Les ombrières de la place Bellecour, qui alimentent les débats depuis quelques mois sur les choix en matière d’aménagement urbain des écologistes
© LC
Depuis leur arrivée au pouvoir en juin 2020, les écologistes lyonnais ont profondément changé le logiciel urbain. Exit la “signature”, la “starchitecture”, l’exception architecturale. Place à l’usage, à la sobriété et à une forme de banalité assumée. Les projets urbains de la Mairie et de la Métropole, qu’il s’agisse de nouveaux bâtiments ou de réaménagements d’espaces publics, bouleversent notre rapport à l’esthétique. Lyon court-il le risque de devenir “sans style” ? Les Lyonnais peuvent-ils se contenter d’un aplatissement esthétique ?

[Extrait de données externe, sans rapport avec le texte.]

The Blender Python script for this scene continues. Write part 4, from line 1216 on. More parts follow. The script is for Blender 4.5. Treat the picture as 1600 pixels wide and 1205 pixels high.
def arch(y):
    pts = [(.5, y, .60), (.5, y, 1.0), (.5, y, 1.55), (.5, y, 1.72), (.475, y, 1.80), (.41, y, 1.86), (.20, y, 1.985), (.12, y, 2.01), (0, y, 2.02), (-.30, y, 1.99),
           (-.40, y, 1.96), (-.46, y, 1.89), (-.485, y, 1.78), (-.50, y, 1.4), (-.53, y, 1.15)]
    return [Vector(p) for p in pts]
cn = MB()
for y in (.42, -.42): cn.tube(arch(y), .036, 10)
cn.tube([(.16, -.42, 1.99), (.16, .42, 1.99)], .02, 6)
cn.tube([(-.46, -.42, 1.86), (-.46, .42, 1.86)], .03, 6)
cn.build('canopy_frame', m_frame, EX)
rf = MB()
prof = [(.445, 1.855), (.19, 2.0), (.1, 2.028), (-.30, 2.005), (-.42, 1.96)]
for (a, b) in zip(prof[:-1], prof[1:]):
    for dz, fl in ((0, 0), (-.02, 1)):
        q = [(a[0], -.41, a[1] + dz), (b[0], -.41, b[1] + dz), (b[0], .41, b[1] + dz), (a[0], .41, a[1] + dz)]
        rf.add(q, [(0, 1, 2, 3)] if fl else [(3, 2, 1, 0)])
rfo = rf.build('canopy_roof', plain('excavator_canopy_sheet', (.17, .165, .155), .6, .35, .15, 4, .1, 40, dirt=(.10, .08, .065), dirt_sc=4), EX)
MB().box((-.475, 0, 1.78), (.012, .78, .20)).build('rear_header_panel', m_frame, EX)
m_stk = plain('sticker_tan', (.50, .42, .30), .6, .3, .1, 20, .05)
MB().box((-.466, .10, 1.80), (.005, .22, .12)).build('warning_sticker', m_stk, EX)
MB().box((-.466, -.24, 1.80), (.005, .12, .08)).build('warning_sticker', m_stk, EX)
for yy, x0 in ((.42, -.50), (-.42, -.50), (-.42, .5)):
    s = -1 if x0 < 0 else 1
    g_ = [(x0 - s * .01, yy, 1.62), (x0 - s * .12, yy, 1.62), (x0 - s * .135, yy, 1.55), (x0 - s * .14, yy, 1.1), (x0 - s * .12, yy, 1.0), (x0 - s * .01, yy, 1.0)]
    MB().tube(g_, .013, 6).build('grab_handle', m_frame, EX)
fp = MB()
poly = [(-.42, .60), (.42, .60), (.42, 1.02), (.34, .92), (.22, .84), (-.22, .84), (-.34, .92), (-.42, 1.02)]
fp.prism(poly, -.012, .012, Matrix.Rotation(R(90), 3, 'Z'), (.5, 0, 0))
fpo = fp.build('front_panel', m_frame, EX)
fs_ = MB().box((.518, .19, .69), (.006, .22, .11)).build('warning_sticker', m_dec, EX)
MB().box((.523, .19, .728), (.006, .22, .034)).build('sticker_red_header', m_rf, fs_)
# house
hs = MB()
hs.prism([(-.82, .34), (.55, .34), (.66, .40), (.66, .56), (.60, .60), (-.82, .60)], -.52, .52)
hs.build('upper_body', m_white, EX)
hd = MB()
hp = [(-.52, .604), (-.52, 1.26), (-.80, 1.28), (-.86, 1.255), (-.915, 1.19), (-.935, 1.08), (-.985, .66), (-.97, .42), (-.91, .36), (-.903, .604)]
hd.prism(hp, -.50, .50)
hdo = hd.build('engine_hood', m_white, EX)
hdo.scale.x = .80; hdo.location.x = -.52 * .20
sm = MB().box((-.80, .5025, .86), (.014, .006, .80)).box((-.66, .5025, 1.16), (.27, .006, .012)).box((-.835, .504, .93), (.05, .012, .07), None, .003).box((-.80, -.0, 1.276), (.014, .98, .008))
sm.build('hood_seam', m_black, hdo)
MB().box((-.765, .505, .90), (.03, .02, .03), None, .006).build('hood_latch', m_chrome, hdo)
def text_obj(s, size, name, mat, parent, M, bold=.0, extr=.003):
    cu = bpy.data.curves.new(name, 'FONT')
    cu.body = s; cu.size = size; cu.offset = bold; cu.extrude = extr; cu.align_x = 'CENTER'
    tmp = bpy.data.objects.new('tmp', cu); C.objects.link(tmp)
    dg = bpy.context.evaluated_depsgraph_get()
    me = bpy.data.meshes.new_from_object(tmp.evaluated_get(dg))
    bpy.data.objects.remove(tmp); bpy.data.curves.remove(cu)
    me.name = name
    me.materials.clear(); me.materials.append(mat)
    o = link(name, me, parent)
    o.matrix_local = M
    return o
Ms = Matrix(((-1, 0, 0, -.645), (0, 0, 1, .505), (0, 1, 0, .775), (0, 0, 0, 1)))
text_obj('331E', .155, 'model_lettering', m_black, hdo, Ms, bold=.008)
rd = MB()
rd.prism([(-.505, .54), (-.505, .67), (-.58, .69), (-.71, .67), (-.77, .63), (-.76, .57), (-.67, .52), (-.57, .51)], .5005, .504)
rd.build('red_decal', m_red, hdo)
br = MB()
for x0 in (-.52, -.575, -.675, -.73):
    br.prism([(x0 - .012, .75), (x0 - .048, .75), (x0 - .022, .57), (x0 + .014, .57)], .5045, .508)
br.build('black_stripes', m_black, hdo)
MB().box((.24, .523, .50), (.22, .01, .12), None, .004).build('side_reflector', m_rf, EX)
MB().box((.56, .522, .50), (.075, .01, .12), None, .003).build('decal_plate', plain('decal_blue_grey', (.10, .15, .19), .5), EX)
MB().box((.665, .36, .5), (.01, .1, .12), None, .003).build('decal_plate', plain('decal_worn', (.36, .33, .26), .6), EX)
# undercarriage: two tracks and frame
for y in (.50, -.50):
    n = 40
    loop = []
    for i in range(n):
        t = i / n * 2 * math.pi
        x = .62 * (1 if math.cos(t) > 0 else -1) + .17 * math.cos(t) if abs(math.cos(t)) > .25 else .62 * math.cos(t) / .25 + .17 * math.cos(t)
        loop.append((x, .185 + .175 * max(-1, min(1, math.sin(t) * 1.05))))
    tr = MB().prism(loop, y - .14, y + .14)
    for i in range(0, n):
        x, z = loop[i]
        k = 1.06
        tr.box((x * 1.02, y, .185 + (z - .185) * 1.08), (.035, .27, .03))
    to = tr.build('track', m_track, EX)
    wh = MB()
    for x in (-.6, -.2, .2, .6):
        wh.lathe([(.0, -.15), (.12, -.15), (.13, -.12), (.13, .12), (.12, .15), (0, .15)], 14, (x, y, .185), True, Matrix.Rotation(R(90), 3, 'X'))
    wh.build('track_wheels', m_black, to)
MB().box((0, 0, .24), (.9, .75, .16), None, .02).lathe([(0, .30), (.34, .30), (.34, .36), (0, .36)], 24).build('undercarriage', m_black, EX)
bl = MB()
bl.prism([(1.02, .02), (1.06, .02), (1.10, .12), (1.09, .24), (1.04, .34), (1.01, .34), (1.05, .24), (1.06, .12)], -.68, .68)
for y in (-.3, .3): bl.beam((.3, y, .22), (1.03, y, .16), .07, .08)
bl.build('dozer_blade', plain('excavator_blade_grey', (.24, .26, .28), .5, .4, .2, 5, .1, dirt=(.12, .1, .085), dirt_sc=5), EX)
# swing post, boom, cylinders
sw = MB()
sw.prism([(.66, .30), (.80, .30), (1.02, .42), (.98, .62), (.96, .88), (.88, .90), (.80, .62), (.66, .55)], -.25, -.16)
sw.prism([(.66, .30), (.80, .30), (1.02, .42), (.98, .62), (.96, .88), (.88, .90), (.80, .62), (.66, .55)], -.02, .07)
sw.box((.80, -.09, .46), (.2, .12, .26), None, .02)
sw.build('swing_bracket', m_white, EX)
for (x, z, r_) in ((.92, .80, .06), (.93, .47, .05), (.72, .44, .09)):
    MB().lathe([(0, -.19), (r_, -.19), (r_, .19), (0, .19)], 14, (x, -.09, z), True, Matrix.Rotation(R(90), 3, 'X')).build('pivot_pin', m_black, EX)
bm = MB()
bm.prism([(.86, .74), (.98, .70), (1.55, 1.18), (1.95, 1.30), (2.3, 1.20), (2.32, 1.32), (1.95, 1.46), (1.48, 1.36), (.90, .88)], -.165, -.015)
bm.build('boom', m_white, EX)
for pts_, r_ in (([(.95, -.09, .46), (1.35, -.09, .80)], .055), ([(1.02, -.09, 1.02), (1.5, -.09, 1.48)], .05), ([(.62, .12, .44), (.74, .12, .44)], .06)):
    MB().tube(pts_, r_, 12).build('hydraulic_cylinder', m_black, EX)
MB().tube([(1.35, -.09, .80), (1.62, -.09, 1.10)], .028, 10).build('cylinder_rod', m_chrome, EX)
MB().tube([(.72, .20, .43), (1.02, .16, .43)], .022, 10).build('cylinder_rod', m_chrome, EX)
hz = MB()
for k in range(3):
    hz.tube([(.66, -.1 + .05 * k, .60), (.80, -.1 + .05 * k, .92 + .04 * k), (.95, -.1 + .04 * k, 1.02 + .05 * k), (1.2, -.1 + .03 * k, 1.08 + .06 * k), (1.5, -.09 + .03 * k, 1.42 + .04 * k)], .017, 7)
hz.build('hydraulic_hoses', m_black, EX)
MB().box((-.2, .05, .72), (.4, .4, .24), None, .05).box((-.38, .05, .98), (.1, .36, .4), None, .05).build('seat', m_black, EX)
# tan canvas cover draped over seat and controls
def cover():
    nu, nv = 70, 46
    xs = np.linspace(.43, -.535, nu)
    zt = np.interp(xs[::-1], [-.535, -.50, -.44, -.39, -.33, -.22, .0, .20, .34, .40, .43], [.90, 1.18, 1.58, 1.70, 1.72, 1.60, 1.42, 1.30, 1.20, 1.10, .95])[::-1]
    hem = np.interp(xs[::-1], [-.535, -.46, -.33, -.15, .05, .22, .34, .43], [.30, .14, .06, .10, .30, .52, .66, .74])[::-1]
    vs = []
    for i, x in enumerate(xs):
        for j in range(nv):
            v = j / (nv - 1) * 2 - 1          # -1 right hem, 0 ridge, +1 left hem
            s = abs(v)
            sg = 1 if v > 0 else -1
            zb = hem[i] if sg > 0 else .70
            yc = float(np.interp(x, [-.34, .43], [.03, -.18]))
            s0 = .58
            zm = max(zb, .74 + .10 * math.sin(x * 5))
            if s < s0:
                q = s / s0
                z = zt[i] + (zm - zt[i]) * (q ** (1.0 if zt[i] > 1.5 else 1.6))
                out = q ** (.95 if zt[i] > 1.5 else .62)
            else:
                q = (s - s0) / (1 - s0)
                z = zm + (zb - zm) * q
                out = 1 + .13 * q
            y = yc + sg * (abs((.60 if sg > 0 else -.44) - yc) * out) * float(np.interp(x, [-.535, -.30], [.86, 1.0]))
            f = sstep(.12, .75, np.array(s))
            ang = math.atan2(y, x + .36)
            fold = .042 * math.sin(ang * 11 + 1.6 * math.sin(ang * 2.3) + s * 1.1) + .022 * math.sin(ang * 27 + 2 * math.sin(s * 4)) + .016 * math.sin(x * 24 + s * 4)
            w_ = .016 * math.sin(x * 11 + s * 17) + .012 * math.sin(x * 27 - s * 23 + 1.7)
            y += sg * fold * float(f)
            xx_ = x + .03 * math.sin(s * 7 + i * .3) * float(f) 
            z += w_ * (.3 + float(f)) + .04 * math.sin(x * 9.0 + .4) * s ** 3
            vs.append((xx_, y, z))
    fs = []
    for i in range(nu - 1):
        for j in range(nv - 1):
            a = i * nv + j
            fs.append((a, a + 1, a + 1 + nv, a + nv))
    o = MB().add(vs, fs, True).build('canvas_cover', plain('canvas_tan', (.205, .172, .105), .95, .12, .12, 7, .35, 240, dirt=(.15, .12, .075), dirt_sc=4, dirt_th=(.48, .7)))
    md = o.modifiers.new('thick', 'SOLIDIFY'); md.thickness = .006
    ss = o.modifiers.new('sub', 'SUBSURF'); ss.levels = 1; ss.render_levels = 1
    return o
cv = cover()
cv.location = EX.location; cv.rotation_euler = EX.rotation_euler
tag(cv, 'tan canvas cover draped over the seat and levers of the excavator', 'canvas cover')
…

S’il y a un sujet qui fait parler en ville, ce sont les bancs en béton blanc installés cet été dans la partie nord de la rue de la République, au niveau des Cordeliers. Arrondis et positionnés en arcs de cercle, ils évoquent – au jugé – des formes pour le moins incongrues. Très vite surnommées “étrons”, “lombrics” ou “boudins”, ces assises massives cristallisent le débat sur l’aménagement urbain. L’autre exemple qui a fait couler beaucoup d’encre, ce sont les immenses voilages dressés place Bellecour au printemps dernier. Présentées comme une manière de créer de l’ombre et d’apporter un peu de fraîcheur, ces toiles suspendues ont surtout divisé. Certains y ont vu une installation légère et poétique, d’autres une gêne visuelle, presque une dénaturation de l’une des places les plus emblématiques de Lyon.
Là encore, la question posée est la même : jusqu’où l’aménagement temporaire ou fonctionnel peut-il avoir un impact sur l’image et l’esthétique d’un lieu symbolique ?
Les “boudins”, des bancs en béton blanc installés rue de la République, cristallisent le débat sur l’esthétique en matière d’aménagement urbain
© Anaïs Lauvin
“Les goûts et les couleurs…”
“Ce sont des changements dans l’espace public, un temps d’acclimatation est nécessaire pour les gens”, est convaincu Fabien Bagnon, vice-président écologiste de la Métropole de Lyon chargé de la voirie. Les critiques sur l’esthétisme des bancs, fabriqués en Espagne et achetés par la Métropole à un fournisseur de Rillieux-la-Pape, il les balaie d’un revers de la main : “Les goûts et les couleurs, ça appartient à chacun. Il faut prendre un peu de recul et on verra dans quelques mois si les Lyonnais se sont appropriés ces nouveaux espaces.” La réalité voulant que nature ait horreur du vide, les gens s’assoient naturellement sur les bancs de la rue de la Ré ou sous les “ombrières” de Bellecour. “Le beau est une notion plastique, culturelle et sociale, poursuit François Duchêne, urbaniste, géographe et chercheur à l’École nationale des travaux publics de l’État, basée à Vaulx-en-Velin. Ce qui est beau pour les uns ne l’est pas pour les autres.”
Le beau, dès qu’il s’agit d’architecture ou d’urbanisme, suscite de fait toujours une certaine méfiance. Quand il ne s’agit pas tout bonnement d’un sujet tabou. Et pourtant, de beauté, il en est presque quotidiennement question dans les journaux ou sur les réseaux sociaux. “Les dénonciations de la prétendue décadence esthétique (…) est un véritable lieu commun, que l’on retrouve à toutes les époques”, rappelle Chloë Voisin-Bormuth, directrice de la recherche de La Fabrique de la Cité, un think tank des transitions urbaines.